El resultado fue el mismo para Marcel Proust: una obra inmortal y una muerte prematura. Y, sin embargo, su manera de componer era radicalmente opuesta a la de Joyce.Proust concibió su libro primero como artículo, después como cuento, y empezó a escribirlo con la intención de hacer una novela breve, pero la totalidad terminó ocupando siete gruesos volúmenes. Ya a partir del primero su editor lo amenazó con hacerle juicio o interrumpir la publicación, porque a medida que iba corrigiendo las pruebas, Proust agregaba páginas y páginas que aumentaban de un tercio o del doble el volumen del libro. En realidad, En busca del tiempo perdido era un libro destinado a quedar inconcluso, no únicamente a causa del frenesí asociativo o de la mala salud de su autor, sino por el tema mismo que Proust se impuso: recuperar de la manera más completa posible su propio pasado. Ya sabemos que cada una de nuestras experiencias puede ser en cierto sentido infinita, y si algo certifica esa afirmación es el destino de la obra de Proust, que con los frecuentes descubrimientos de manuscritos inéditos y de variantes que realizan los especialistas, sigue escribiéndose sola tres cuartos de siglo después de la muerte del autor.

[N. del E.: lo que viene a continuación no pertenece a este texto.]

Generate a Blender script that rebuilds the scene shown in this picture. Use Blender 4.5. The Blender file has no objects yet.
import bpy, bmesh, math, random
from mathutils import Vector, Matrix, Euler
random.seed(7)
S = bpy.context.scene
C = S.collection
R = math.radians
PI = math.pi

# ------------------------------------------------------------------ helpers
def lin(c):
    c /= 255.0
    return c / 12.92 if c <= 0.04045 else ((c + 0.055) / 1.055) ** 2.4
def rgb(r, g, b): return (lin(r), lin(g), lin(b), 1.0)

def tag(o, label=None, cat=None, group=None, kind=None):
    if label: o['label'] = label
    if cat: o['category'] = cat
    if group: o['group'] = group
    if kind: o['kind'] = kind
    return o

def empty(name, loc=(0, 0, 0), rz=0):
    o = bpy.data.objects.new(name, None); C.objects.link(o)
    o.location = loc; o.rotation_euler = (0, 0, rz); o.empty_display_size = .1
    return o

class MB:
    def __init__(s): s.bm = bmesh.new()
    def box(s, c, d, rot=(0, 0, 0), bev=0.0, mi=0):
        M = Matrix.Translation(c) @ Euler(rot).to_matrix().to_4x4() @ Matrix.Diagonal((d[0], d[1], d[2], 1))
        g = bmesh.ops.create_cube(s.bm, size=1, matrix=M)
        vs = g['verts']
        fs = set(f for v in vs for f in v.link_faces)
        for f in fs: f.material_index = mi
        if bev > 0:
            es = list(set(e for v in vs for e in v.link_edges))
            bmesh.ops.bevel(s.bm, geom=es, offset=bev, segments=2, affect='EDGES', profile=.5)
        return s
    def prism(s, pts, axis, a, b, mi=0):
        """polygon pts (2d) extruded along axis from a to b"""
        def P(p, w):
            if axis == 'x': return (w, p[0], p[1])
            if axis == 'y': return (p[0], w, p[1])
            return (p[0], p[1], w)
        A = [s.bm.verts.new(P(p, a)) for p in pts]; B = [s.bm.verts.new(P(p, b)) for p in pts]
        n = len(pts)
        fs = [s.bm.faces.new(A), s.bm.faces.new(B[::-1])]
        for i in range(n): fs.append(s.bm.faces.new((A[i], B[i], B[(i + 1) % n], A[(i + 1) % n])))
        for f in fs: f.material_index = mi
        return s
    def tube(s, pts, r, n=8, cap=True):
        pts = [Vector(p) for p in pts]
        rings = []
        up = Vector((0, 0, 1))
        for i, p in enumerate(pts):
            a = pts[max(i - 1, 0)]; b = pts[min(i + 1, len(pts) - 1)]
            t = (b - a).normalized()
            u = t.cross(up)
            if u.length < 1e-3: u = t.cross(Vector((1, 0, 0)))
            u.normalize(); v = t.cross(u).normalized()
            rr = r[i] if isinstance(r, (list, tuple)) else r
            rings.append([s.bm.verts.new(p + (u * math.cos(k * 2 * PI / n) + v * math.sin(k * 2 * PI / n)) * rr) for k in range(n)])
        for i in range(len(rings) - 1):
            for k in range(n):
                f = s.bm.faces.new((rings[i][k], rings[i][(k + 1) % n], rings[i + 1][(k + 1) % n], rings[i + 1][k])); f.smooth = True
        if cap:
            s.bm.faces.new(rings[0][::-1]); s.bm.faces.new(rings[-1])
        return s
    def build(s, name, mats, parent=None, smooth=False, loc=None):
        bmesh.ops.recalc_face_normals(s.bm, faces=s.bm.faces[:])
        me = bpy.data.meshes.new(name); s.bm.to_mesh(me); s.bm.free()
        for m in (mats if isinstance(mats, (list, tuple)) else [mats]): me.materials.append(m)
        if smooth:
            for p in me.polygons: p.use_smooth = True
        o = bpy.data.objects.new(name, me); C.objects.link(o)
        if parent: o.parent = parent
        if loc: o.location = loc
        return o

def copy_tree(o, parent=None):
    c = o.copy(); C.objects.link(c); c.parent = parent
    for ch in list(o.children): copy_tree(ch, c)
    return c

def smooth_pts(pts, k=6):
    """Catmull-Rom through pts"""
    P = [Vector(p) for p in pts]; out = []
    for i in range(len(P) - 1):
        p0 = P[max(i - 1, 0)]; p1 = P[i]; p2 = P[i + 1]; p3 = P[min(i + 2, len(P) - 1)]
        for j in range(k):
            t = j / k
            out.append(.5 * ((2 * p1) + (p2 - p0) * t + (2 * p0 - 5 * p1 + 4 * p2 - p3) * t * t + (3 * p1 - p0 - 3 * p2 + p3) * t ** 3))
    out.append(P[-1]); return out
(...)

Como se ve, la disyuntiva entre línea y color, entre cálculo riguroso e improvisación, no es determinante para una obra de arte. La preponderancia de uno u otro método puede incidir sobre el estilo y la forma, nunca sobre su valor. A decir verdad, las dos actitudes que, si se reflexiona a fondo, están siempre presentes en toda obra de arte y son complementarias, tienden, por caminos ilusoriamente contradictorios, a un mismo fin: arrancar una veta exigua de luz de un yacimiento infinito de tiniebla.